W drugim biegu, na dystansie 800 m, rywalizowali głównie koloniści wypoczywający nad morzem. Najlepszy był
Michał Krajewski z Jeleniej Góry, który dopiero na ostatnich 10 metrach wyprzedził
Ariela Ellwarda z Gdyni, brata Syntii. Działacze organizującego imprezę klubu Zorza najbardziej mogli być zadowleni po biegu dziewcząt (12-13 lat).
Katarzyna Pionk z Chwaszczyna była pierwsza, wyprzedzając
Agnieszkę Ellward oraz
Kamilę Ellward z Gdyni, swe klubowe koleżanki. Warto zauważyć, że Pionk wygrała Bieg Bursztynowy już po raz drugi w swej kategorii wiekowej. W biegu dziewcząt w wieku 16-19 lat zwyciężyła
Joanna Jakubczyk. Zawodniczka z Polkowic wzbudziła podziw, szczególnie panów, imponując nie tylko formą, ale i sylwetką.
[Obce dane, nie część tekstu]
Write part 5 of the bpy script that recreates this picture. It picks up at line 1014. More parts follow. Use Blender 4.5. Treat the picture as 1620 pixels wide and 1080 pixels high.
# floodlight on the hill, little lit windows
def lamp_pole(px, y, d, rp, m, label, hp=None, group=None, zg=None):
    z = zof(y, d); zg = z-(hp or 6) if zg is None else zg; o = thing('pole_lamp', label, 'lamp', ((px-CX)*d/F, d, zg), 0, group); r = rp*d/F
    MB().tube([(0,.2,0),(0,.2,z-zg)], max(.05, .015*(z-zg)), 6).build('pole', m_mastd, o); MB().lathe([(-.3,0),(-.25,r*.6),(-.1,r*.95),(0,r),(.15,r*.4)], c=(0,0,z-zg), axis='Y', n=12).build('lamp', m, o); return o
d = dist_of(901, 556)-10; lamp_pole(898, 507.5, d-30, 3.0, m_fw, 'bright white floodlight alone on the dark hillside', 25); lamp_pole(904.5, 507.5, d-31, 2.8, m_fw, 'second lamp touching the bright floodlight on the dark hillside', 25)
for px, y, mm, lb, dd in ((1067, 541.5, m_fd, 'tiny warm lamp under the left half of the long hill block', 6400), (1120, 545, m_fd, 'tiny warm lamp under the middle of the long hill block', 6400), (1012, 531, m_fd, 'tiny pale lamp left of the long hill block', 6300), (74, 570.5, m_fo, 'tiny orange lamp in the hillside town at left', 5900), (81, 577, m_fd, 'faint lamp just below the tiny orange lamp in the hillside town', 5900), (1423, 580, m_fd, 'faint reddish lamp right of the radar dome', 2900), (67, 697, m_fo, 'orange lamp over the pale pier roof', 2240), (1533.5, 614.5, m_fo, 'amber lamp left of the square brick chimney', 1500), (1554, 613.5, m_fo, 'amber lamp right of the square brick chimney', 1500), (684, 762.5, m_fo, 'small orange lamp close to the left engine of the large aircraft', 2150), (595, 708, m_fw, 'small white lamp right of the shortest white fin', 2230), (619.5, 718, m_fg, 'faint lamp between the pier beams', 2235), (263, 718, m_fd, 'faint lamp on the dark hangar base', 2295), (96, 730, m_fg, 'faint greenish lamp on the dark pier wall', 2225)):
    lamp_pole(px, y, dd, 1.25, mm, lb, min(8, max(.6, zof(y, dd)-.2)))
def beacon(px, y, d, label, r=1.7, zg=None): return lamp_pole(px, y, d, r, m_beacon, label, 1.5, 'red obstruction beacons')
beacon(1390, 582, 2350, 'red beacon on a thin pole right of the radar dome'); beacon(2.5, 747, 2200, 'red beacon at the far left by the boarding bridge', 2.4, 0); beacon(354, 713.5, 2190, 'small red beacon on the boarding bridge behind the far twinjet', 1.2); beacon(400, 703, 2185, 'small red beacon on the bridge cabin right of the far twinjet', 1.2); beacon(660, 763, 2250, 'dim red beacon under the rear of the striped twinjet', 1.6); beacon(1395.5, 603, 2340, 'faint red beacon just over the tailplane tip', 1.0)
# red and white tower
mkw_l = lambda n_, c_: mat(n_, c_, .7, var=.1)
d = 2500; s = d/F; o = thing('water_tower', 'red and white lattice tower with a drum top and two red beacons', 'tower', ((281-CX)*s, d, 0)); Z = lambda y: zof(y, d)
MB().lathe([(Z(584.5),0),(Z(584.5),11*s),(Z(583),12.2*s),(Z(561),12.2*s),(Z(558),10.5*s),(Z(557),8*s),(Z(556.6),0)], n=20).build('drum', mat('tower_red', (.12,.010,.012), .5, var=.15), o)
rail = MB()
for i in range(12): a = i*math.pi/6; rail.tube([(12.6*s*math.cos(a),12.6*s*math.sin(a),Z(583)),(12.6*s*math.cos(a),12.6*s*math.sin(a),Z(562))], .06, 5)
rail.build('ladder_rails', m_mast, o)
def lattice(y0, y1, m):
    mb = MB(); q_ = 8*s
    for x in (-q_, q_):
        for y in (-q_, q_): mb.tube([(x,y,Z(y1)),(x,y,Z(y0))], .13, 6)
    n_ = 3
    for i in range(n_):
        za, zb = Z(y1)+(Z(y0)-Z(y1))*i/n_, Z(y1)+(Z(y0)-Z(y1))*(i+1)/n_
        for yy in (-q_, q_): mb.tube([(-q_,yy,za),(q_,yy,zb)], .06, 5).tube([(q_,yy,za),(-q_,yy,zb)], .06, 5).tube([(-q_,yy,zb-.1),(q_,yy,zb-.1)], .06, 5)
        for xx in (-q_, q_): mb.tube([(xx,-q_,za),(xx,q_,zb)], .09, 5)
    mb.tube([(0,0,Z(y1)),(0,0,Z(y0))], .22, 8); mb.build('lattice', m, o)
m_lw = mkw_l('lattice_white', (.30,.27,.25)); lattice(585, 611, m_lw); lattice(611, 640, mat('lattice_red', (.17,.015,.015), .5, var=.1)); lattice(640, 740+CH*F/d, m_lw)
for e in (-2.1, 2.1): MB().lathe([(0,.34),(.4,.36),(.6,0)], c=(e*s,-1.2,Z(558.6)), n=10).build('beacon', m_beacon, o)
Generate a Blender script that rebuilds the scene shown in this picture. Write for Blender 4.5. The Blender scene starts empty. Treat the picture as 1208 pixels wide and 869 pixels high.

- Od kilku lat trenuję duatholon, co, jak widać, bardzo mi służy - wyjawia zwyciężczyni. Wśród chłopców zwyciężył gdynianin
Bartosz Tirkiel. W biegu głównym wzięło udział aż 70 zawodników i zawodniczek, wśród których niektórzy biegli wraz z pociechami.
- Impreza udała nam się wspaniale. Liczyliśmy na obecność nie tylko miejscowych biegaczy, ale i kolonistów. Nie zawiedliśmy się ani na jednych, ani na drugich - twierdzi
Andrzej Magier, organizator zawodów.